We knew fall was coming with our summer crops slowly starting to fade, but we didn't quite know it was coming this fast! Seems like we've skipped September and went straight to October. Below 40 tonight...really? Sure proves that the only thing predictable about farming is unpredictability.
Most years we still can count on August-like weather through mid-September; looks like that's not the case this year. It sure makes it more pleasant to work out there, but it makes our harvest planning a bit more difficult, combining shorter days with 40 degree nights is a bit of a challenge to estimate around. While the days are getting shorter, there's still plenty of daylight to keep things growing steadily, but the impact of colder temperatures isn't quite so predictable. Some crops it helps with; it keeps broccoli going from perfect to too far gone practically overnight, but it also makes it hard to determine how many cherry tomatoes are going to ripen compared to the previous week.
We managed to get all of the potatoes dug by mid week (and a cover crop seeded by the end of the week!) and all 68 boxes are now hanging out in our old walk in cooler up at the old farm in the dark at a perfect 47 degrees. We typically can carry potatoes in February or later with little issue and that's at temperatures lower than their ideal, so we've got high hopes or carrying all three tons of them to the finish line.

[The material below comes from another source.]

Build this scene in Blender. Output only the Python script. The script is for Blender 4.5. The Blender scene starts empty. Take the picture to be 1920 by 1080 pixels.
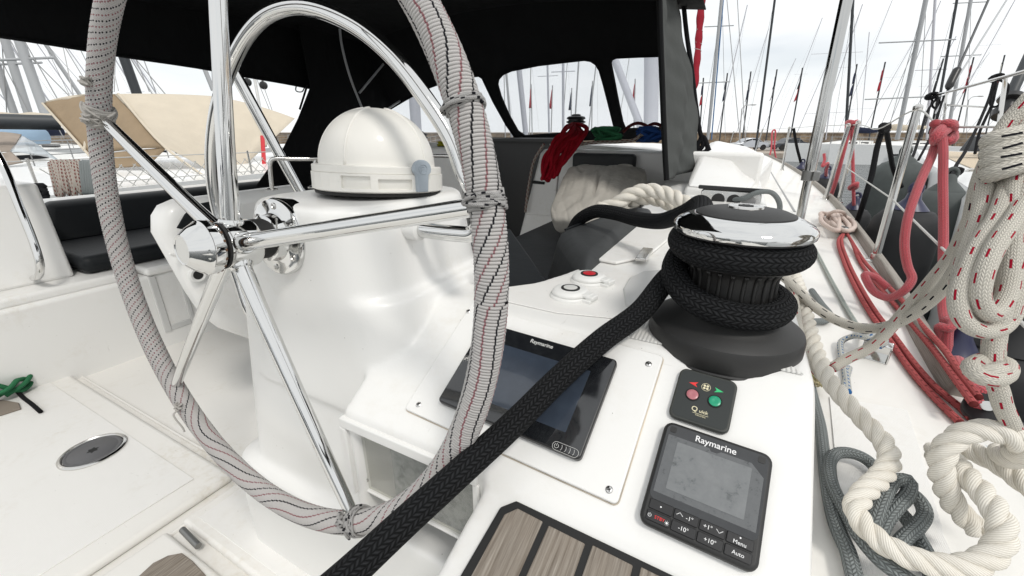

Our employees don't know it yet, but now that potatoes are done, onions are going to be this week's big project. It looks like our builder isn't quite going to get the barn finished before the onions need to be harvested, so we managed to get all the garlic out of the barn at the other property and into boxes (they're shacking up with the potatoes in the cooler). We were hoping to not have to haul onions up to there, but sometimes you just have to work with what you've got. It looks like we'll probably end up with somewhere around three tons of storage onions as well - a bit more than we can probably cure in just one barn. After years of battling to get a good onion crop, it's not a terrible problem to have, for sure!
We cleaned out our first hoophouse this week in preparation for fall/overwintered crops. It had its own little ecosystem going on in there, which sure made it interesting - first time we've experienced that before. There were snakes hanging from the cucumber vines eating frogs and hundreds of frogs hopping around everywhere eating all the bugs. Unfortunately, we evicted them all to make room for new crops, but they'll probably all be back shortly to continue the cycle, just with a kale and chard forest instead of a cucumber jungle. Needless to say, it was a bit of an adventure to get that done, but its nice to get one done. Only six more to go by the end of fall!
Well, time to make a plan for the week; pretty big harvest list this week!